3. Whether the learned Justices of the Court of Appeal were wrong when they held that the 1st and 2nd Respondents proved the alleged acts of non-compliance with the provisions of the Electoral Act, 2010 as amended which substantially affected the result of the election.”

It is observed that in the Election Petition filed on 30th April, 2015, the 1st and 2nd Respondents as Petitioners challenged the election and return of the 3rd Respondent as Governor of Akwa Ibom on 2 main grounds, that is
“(i) The election as invalid by reason of corrupt practices and/or non-compliance with the Provisions of the Electoral Act, 2010 as amended.
(ii) The 1st Respondent was not duly elected by majority of lawful votes at the election.”

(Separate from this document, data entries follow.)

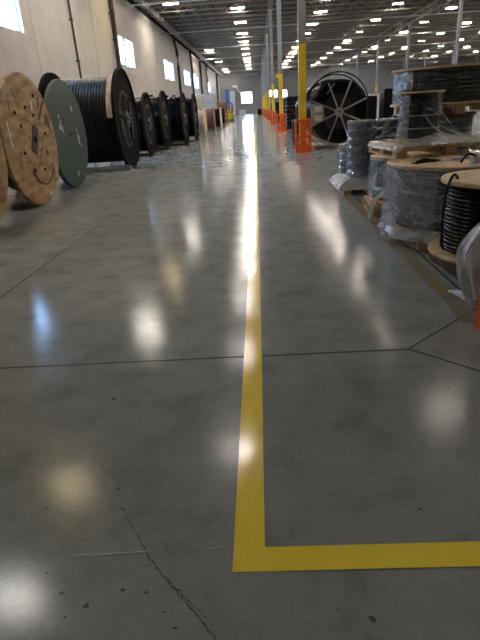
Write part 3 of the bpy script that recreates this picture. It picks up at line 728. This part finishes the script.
# G: bagged coil at the right edge
G_ = thing('bagged_coil', 'clear film bag bulging around a coil at right edge', 'bagged coil', (1.78, 3.42, 0), 0)
for k in range(4): MB().lathe([(.02+.14*k, .09), (.02+.14*k, .17), (.05+.14*k, .19), (.12+.14*k, .19), (.155+.14*k, .17), (.155+.14*k, .09)], 'z', 48).build('coil', 'greycoil', G_)
vs = []; fs = []; nn, mm = 110, 30
for j in range(nn):
    a = 2*PI*j/nn
    for i in range(mm+1):
        u = i/mm; z = .02 + 1.02*u
        r = .30 + .13*math.sin(PI*min(1, u*1.5)) - .36*max(0, u-.38)**1.1
        r += .055*noise.noise(Vector((math.cos(a)*3.5, math.sin(a)*3.5, u*2.5))) + .035*abs(noise.noise(Vector((math.cos(a)*9, math.sin(a)*9, u*3+4))))
        vs.append((r*.92*math.cos(a), r*.56*math.sin(a), z))
for j in range(nn):
    j2 = (j+1) % nn
    for i in range(mm): fs.append((j*(mm+1)+i, j2*(mm+1)+i, j2*(mm+1)+i+1, j*(mm+1)+i+1))
MB().add(vs, fs, True).build('film_bag', 'filmthick', G_)
tl = smooth_pts([(-.24, -.02, .06), (-.27, .03, .045), (-.30, .12, .04), (-.33, .20, .03), (-.35, .28, .012)], 6)
vs = []; fs = []
for i, p in enumerate(tl):
    u = i/(len(tl)-1); r = .05*(1-u)+.006
    for k in range(10): 
        a = 2*PI*k/10; rr = r*(1+.5*noise.noise(Vector((i*.7, k*1.1, 0)))); vs.append((p.x+rr*math.cos(a)*.7, p.y+rr*math.cos(a)*.7, max(.004, p.z+rr*math.sin(a))))
for i in range(len(tl)-1):
    for k in range(10): k2 = (k+1) % 10; fs.append((i*10+k, i*10+k2, (i+1)*10+k2, (i+1)*10+k))
MB().add(vs, fs, True).build('film_tail', 'filmthick', G_)

# ---------------------------------------------------------------- large pipe coil on a spoked frame
def pipe_coil(x, y, R, L, label, rz=0, spokes=True):
    t = thing('pipe_coil', label, 'pipe coil', (x, y, .141), rz, 'spoked pipe coils behind the first column'); cz = R + .004
    pr_ = .045
    n = int(L/(2*pr_))
    # outer layer turns
    outer = MB().lathe([(0.02+k*.0, 0) for k in range(0)] or scallop(.03, L-.03, R-.01, n, .035, R*.55), 'y', 72, (0, 0, cz)); outer.build('pipe_winding', 'cable', t)
    f = MB()
    for r in [R*.55+.05+i*.1 for i in range(int((R*.45-.05)/.1)+1)]:
        if r > R-.04: break
        f.lathe([( -.01+.045*math.sin(a), r+.045*math.cos(a)) for a in [2*PI*k/8 for k in range(8)]], 'y', 64, (0, 0, cz))
    f.build('face_turns', 'cable', t)
    MB().lathe(ring(.10, L-.1, R*.50, R*.54), 'y', 48, (0, 0, cz)).lathe(ring(.12, .14, .05, R*.5), 'y', 48, (0, 0, cz)).build('core', 'black', t)
    for k in range(8 if spokes else 0):
        a = PI/8 + PI*k/4
        p = ((R-.02)*math.cos(a), -.075, cz+(R-.02)*math.sin(a)); MB().bar((.1*math.cos(a), -.085, cz+.1*math.sin(a)), p, .045, .045).build('spoke', 'spoke', t)
    for s, yy in (('hub', -.12),):
        MB().lathe(ring(yy, yy+.08, .04, .14), 'y', 24, (0, 0, cz)).build('hub', 'spoke', t)
    fr = MB().lathe([(-.07+.022*math.cos(a), R+.012*0-.02+.022*math.sin(a)) for a in [2*PI*k/8 for k in range(8)]], 'y', 72, (0, 0, cz)); fr.build('frame_ring', 'steel', t)
    return t
pc = pipe_coil(2.70, 17.75, .97, 1.45, 'large black pipe coil with eight grey spokes on a pallet', .06)
cz = .974
face = MB().add([(-.96, -.12, cz+.32), (-.52, -.12, cz+.20), (-.48, -.12, cz-.20), (-.92, -.12, cz-.42), (-.96, -.112, cz+.32), (-.52, -.112, cz+.20), (-.48, -.112, cz-.20), (-.92, -.112, cz-.42)],
                [(0, 3, 2, 1), (4, 5, 6, 7), (0, 1, 5, 4), (1, 2, 6, 5), (2, 3, 7, 6), (3, 0, 4, 7)]).build('info_sheet', 'frame', pc)
for z in (.13, -.15): MB().box((-.80, -.125, cz+z-.09), (-.56, -.121, cz+z+.09)).build('paper_label', 'white', face)
MB().bar((-.42, -.13, cz+.55), (-.18, -.13, cz+1.05-.2), .03).build('tie_rod', 'spoke', pc)
hp = [(1.08*math.cos(a)+.16, .95, cz+1.08*math.sin(a)+.10+.05*math.sin(a)) for a in [PI*1.02*(1-k/24)-.3 for k in range(25)]]
MB().tube(hp, .022, 8).build('loose_hoop', 'cable', pc); 
MB().tube([(p[0]-.05, p[1]+.3, p[2]-.06) for p in hp], .022, 8).build('loose_hoop', 'cable', pc)
pallet(2.72, 18.3, 0, 2.0, 1.7, .06, 'wide pallet under the spoked black pipe coil', h=.14)
p2 = pipe_coil(2.75, 20.3, 1.02, 1.5, 'second black pipe coil behind the spoked one', .04)
pallet(2.75, 21.0, 0, 1.9, 1.7, .04, 'pallet under the second black pipe coil', h=.14)
p3 = pipe_coil(2.8, 23.6, 1.02, 1.4, 'third black pipe coil hidden behind the first two', 0)
pallet(2.8, 24.3, 0, 1.9, 1.7, 0, 'pallet under the third black pipe coil', h=.14)
# standing dark spools between columns
def dark_drum(x, y, R, h, label):
    return flat_spool('cable_spool', x, y, 0, h, R, R, R*.93, label, 'cable', disc='darkwood', turns=8, group='dark spools behind the column row')
dark_drum(1.62, 22.1, .20, .82, 'short black drum just left of the first orange guard')
for k, (x, y, R, h) in enumerate([(2.35, 33.5, .62, 1.9), (2.3, 36.5, .62, 1.6), (2.4, 41, .7, 1.8), (2.3, 48, .7, 1.7), (2.4, 53, .7, 1.6), (2.4, 62, .8, 1.7), (2.4, 70, .8, 1.6)]):
    dark_drum(x, y, R, h, '%s upright black spool in the line behind the orange guards' % ordn[k])
# dark stacked spools seen right of the coil
def black_stack(x, y, w, h, lab):
    t = thing('shrouded_load', lab, 'pallet load', (x, y, 0))
    p = MB(); pallet_geo(p, w, 1.0); p.build('pallet', 'pallet', t)
    MB().box((-w/2+.02, -.48, .131), (w/2-.02, .48, h-.05)).box((-w/2+.05, -.45, h-.05), (w/2-.05, .45, h)).build('black_shroud', 'cable', t)
    return t
black_stack(5.30, 26.0, .75, 1.58, 'square black covered load just right of the spoked pipe coil')
black_stack(6.42, 26.2, .85, 1.85, 'taller square black load right of the white wrapped load')
wl = cartons(7.3, 33, 1.2, 1.2, 1.75, 3, 'white wrapped load between two black reels')
wl.location = (7.35, 33, 0)
cartons(4.6, 14.2, 1.3, 1.2, .95, 2, 'low pale load right of the spoked pipe coil')
cartons(3.6, 12.2, 1.2, 1.2, .85, 2, 'low brownish load behind the wrapped coil stacks', 'brown')
for k, (x, y, h) in enumerate([(9, 40, 1.7), (12, 50, 2.0), (20, 60, 2.4), (10.5, 62, 1.8), (25, 75, 2.6), (14, 80, 2.2)]):
    cartons(x, y, 2.4, 1.4, h, 3, '%s distant carton load across the hall floor' % ordn[k], 'brown' if k % 2 else 'carton')

# ---------------------------------------------------------------- world, camera, view
w = bpy.data.worlds.new('sky'); S.world = w; w.use_nodes = True; nt = w.node_tree; nt.nodes.clear()
bg = nt.nodes.new('ShaderNodeBackground'); wo = nt.nodes.new('ShaderNodeOutputWorld')
tc = nt.nodes.new('ShaderNodeTexCoord'); sep = nt.nodes.new('ShaderNodeSeparateXYZ')
nt.links.new(tc.outputs['Generated'], sep.inputs[0])
nt.links.new(ramp(nt, sep.outputs['Z'], [(0.0, (.62, .80, 1.0)), (.35, (.30, .58, 1.0))]), bg.inputs[0])
bg.inputs[1].default_value = SKY; nt.links.new(bg.outputs[0], wo.inputs[0])

f = 497.0
def dirv(px, py): return Vector((px-240, -(py-320), -f)).normalized()
yc = dirv(256, 107); up = -dirv(315, 1480); up = (up - yc*up.dot(yc)).normalized(); xc = yc.cross(up)
Rm = Matrix((xc, yc, up))
cam = bpy.data.cameras.new('camera'); co = bpy.data.objects.new('camera', cam); COL.objects.link(co)
cam.sensor_fit = 'VERTICAL'; cam.sensor_height = 36; cam.sensor_width = 27; cam.lens = f/640*36
cam.clip_end = 500; cam.clip_start = .05
mw = Rm.to_4x4(); mw.translation = Vector((0, 0, 1.42)); co.matrix_world = mw
S.camera = co
S.view_settings.view_transform = 'Standard'; S.view_settings.look = 'None'; S.view_settings.gamma = 1; S.view_settings.use_curve_mapping = False
S.view_settings.exposure = EXPO
S.cycles.use_denoising = True; S.cycles.max_bounces = 8; S.cycles.transparent_max_bounces = 16
S.cycles.use_light_tree = True; S.cycles.sample_clamp_indirect = 12
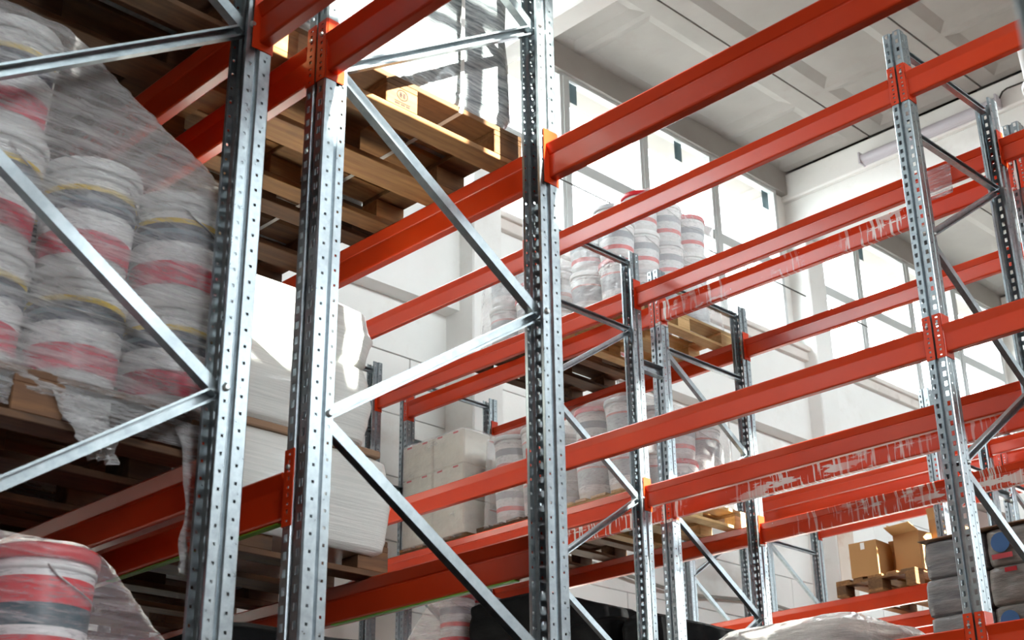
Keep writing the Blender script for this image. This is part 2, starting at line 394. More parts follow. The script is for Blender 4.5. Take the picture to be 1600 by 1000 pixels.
# ------------------------------------------------------------------ racks
def upright_mesh():
    H = 6.0; P = .05; q = MB()
    path = [(-.034, .09), (-.045, .09), (-.045, .0785, 'h'), (-.045, .0705), (-.045, .061), (-.037, .055), (-.037, .051), (-.05, .043), (-.05, .029, 'h'), (-.05, .020), (-.05, .004), (-.046, 0),
            (-.0375, 0, 's'), (-.0215, 0), (-.012, 0), (-.008, .012)]
    def strip(a, b, z0=0, z1=H): q.quad((a[0], a[1], z0), (b[0], b[1], z0), (b[0], b[1], z1), (a[0], a[1], z1))
    def side(sx):
        pts = [(sx*p[0], p[1]) + tuple(p[2:]) for p in path]
        for i in range(len(pts)-1):
            a, b = pts[i], pts[i+1]
            kind = a[2] if len(a) > 2 else None
            A, B = (a, b) if sx < 0 else (b, a)
            if kind is None: strip(A, B)
            else:
                hh = .009 if kind == 'h' else .024; off = .02 if kind == 's' else (.006 if a[1] > .05 else .03)
                z = 0.0; k = 0
                while k*P+off+hh < H:
                    strip(A, B, z, k*P+off); z = k*P+off+hh; k += 1
                strip(A, B, z, H)
    side(-1); side(1)
    strip((-.008, .012), (.008, .012))
    return solid(q.mesh('upright', M['galv']), .0022)
UP = upright_mesh()
def brace_mesh(L, flip):
    # C channel along +Y, open towards +X (or -X when flipped)
    q = MB(); s = -1 if flip else 1; w = .016; h = .0185; t = .0025
    prof = [(-w, -h), (w, -h), (w, -h+.007), (w-t, -h+.007), (w-t, -h+t), (-w+t, -h+t), (-w+t, h-t), (w-t, h-t), (w-t, h-.007), (w, h-.007), (w, h), (-w, h)]
    prof = [(s*x, z) for x, z in prof]
    if flip: prof = prof[::-1]
    q.loft([[(x, 0, z) for x, z in prof], [(x, L, z) for x, z in prof]])
    return q.mesh('brace', M['brace'])
BR = {}
q = MB(); q.lathe([(.011, 0), (.011, .006), (.007, .0075), (.007, .012)], 8); BOLT = q.mesh('bolt', M['zinc'])
q = MB(); q.box(-.065, .065, -.02, .12, 0, .008, 0, .003); BASE = q.mesh('base_plate', M['galv'])
DEP = 1.06
def frame(X, yn, yf, pat, label, group='upright frames of the racks'):
    root = empty('rack_frame', (X, yn, 0)); tag(root, label, 'rack frame', group)
    D = yf-yn
    un = link('upright', UP, root, (0, 0, 0)); uf = link('upright', UP, root, (0, D, 0), (0, 0, math.pi))
    link('base_plate', BASE, root, (0, 0, 0)); link('base_plate', BASE, root, (0, D, 0), (0, 0, math.pi))
    zs = [i*.6 for i in range(1, 10)]
    ya, yb = .074, D-.074
    seg = [((ya, 5.93), (yb, 5.93)), ((ya, 5.41), (yb, 5.41)), ((ya, .25), (yb, .25))]
    # zigzag: pattern A starts near-high, B far-high
    z = 5.4; near = (pat == 'A')
    while z > .9:
        a, b = (ya, z), (yb, z-.6)
        if not near: a, b = (ya, z-.6), (yb, z)
        seg.append((a, b)); z -= .6; near = not near
    for (p, r) in seg:
        L = math.hypot(r[0]-p[0], r[1]-p[1]); ang = math.atan2(r[1]-p[1], r[0]-p[0]); flip = ang < -.01
        key = (round(L, 3), flip)
        if key not in BR: BR[key] = brace_mesh(L, flip)
        br = link('brace', BR[key], root, (0, p[0], p[1]), (ang, 0, 0))
    for z in [.6*i for i in range(2, 10)]:
        nr = (round((5.4-z)/.6) % 2 == 0) == (pat == 'A')
        link('bolt', BOLT, un if nr else uf, (.0445 if nr else -.0445, .074, z), (0, math.pi/2 if nr else -math.pi/2, 0))
    return root

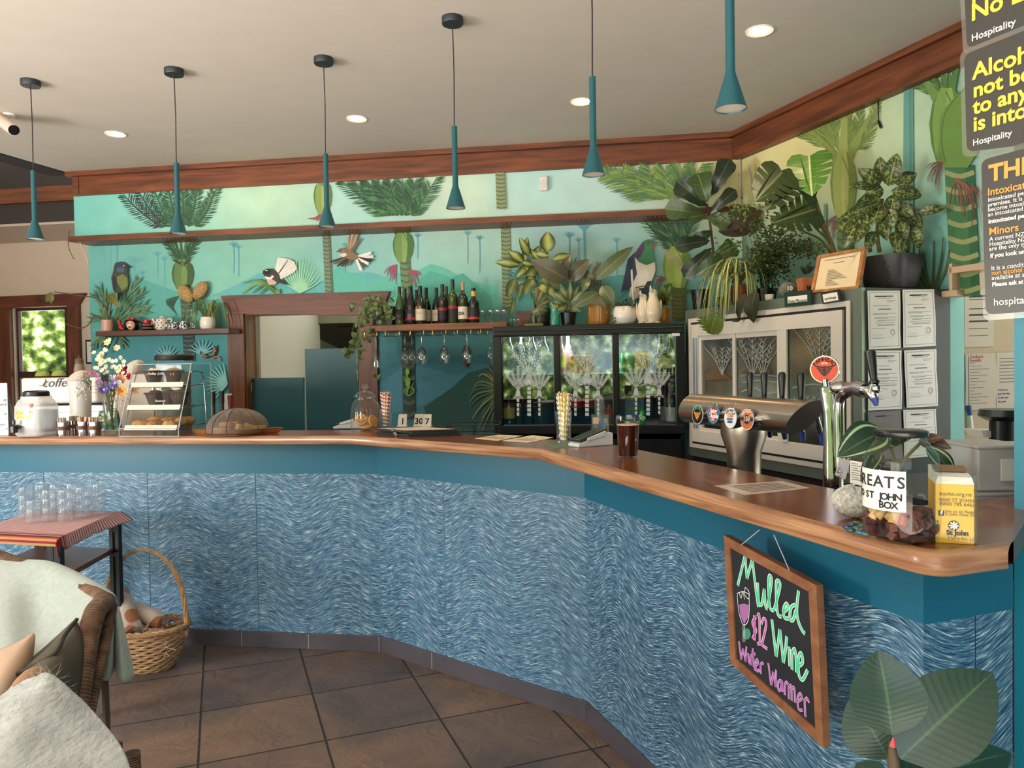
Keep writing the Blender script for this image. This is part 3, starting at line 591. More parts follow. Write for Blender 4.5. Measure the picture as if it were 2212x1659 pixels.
# right wall palms
for x,y in((1728,286),(1752,278),(1778,266),(1805,252),(1830,240),(1858,226),(1895,212)):
 bx=1818+(x-1818)*.18;ri.frond([(bx,335),((bx+x)/2-(8 if x<1815 else-8),300),(x,y)],20,26,['7f9440','8fa64a','6a8438'],ang=32,w=3,rw=3.6,t0=.25,ymin=208)
ri.stroke([(1756,285),(1790,320),(1812,350)],6,22,'8a9c4a');ri.stroke([(1826,255),(1822,300),(1822,345)],10,26,'9aaa56');ri.stroke([(1880,250),(1852,300),(1832,345)],6,20,'8a9c4a')
ri.bulb(1822,330,470,58,'7d9440','a3b25a','b4c06a');ri.infl(1805,466,-.3,1,12,'8a5a66',46);ri.infl(1860,470,.3,.9,8,'a0707a',36);ri.trunk(1822,470,1830,600,34,'6f8a56','566f44',7)
ri.stroke([(1962,188),(1962,360),(1960,600)],20,24,'62a39a');ri.stroke([(1966,188),(1967,360),(1966,600)],5,6,'52938c')
ri.trunk(2072,356,2086,640,64,'3f7a4c','9aa46c',8,'2f6844')
for x,y in((1942,186),(1960,176),(1984,168),(2010,160),(2040,152),(2066,144)):ri.frond([(2040,225),((2040+x)/2,190),(x,y)],12,20,['54803c','6a9048','3f6a34'],ang=24,w=4,rw=5,t0=.3,ymin=140)
ri.poly([(1990,168),(2010,176),(2032,205),(2046,235),(2048,262),(2030,244),(2012,215)],'6f9648');ri.poly([(2072,140),(2064,190),(2050,235),(2044,215),(2052,170)],'55803c');ri.bulb(2048,190,362,82,'55863c','7aa24a','8fb356')
ri.poly([(2030,250),(2048,225),(2090,180),(2112,180),(2112,330),(2090,362),(2040,362),(2026,330)],'6a9640');ri.stroke([(2090,185),(2044,240),(2034,300),(2042,350)],3,3,'4f7a36')
ri.infl(2036,350,-.9,.8,14,'8a5058',50);ri.infl(2066,385,.3,1,16,'8c5a50',70);ri.infl(2100,400,.2,1,10,'7a4a44',80)
for x,y,l in((1990,520,100),(2000,545,70),(2016,520,100),(2032,512,110),(2042,540,80),(1984,560,50)):ri.stroke([(2012+(x-2012)*.3,624),(x,(624+y)/2),(x+(x-2010)*.25,y)],7,2,'4d5f38')
for x in(1622,1630,1640):ri.stroke([(1624,410),(x,380),(x+(x-1628),355)],3,1,'8fb0a0')
ri.stroke([(1782,440),(1782,480),(1783,520)],5,5,'74a48e')
# big soft fronds: lower left, pale fans, golden fan, pale plume
for i,(x,y)in enumerate(((205,640),(215,620),(300,635),(318,655),(320,672),(300,600),(312,625),(200,690),(222,725),(205,745),(265,742))):
 lo.frond([(230,712),((230+x)/2+6,(712+y)/2-8),(x,y)],5,30,['4f7a5a','3f6a52','6a8a5c'],ang=18,w=4,rw=5)
for x,y in((195,760),(205,790),(222,770),(240,762),(262,740)):lo.stroke([(280,700),((280+x)/2,712),(x,y)],8,2,'3f6f5a')
for cx,cy,n,l,c in((360,775,9,30,'7cc3cc'),(437,765,9,32,'7cc3cc'),(490,830,12,46,'8fd6dc')):
 for i in range(n):a=radians(-160+140*i/(n-1))if cx<450 else radians(130+130*i/(n-1));lo.stroke([(cx,cy),(cx+cos(a)*l*.6,cy+sin(a)*l*.6),(cx+cos(a)*l,cy+sin(a)*l)],5,1,c,3)
for i in range(20):
 a=radians(100+i*8.5);l=rnd.uniform(60,95);s=lo.stroke;x,y=1085,840
 s([(x,y),(x+cos(a)*l*.6,y-sin(a)*l*.75+4),(x+cos(a)*l*.85,y-sin(a)*l+10+abs(cos(a))*12)],5,1.5,rnd.choice(['a39a5c','8a8a52','6f7f52','4f6f58']),4)
for i in range(16):a=radians(20+i*9);lo.stroke([(648,632),(648+cos(a)*30,632-sin(a)*40),(648+cos(a)*46,632-sin(a)*75)],4,1,'9bdcb0',3)
for x,y in((1130,560),(1095,600),(1120,585),(1110,640)):lo.frond([(1200,660),(1160,600),(x,y)],10,36,['3f8a86','4a9690'],ang=30,w=4)
for x,y in((1235,560),(1262,575),(1290,610),(1215,590)):lo.frond([(1225,690),(1235,640),(x,y)],10,36,['3f7a6a','4a8a7a','2f6f70'],ang=26,w=4)
# bellbird on a branch
lo.poly([(243,620),(240,600),(245,585),(246,575),(250,567),(262,565),(272,570),(276,578),(275,590),(278,605),(276,625),(268,634),(256,634),(247,632)],'3c4638');lo.poly([(252,598),(265,592),(275,600),(276,618),(264,628),(254,612)],'74803e');lo.ell(261,576,13,10,'39414e');lo.ell(260,583,9,6,'4a5878')
lo.poly([(273,573),(285,577),(273,580)],'22262a');lo.ell(267,574,1.6,1.6,'d9b0a8');lo.poly([(243,600),(248,595),(253,615),(250,632),(244,625)],'2a2e30');lo.poly([(254,630),(264,632),(260,640),(254,660)],'30363a')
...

From the Judgment of the Election Tribunal, the Tribunal seem to had agreed with the case presented by the Defendants/Respondents to the Petition and essentially dismissed the Petitioners now 1st and 2nd Respondents’ case on

improper accreditation, the electoral malpractices sought to be proved by the introduction of alleged experts evidence on alleged multiple thumb printing of ballot papers by rejecting the evidence of the witnesses called by the Petitioners now 1st and 2nd Respondent. However, the Tribunal relying on the evidence of a few witnesses of the Petitioners who were not in attendance in all the polling units in the State, to cancel or nullify the election in 18 out of 31 Local Government Areas of Akwa Ibom State to give rise to the appeal to the Court of Appeal which allowed the appeal and nullified the entire election in Akwa Ibom State in its judgment of 18th December 2015 now on appeal in this appeal by the Appellants.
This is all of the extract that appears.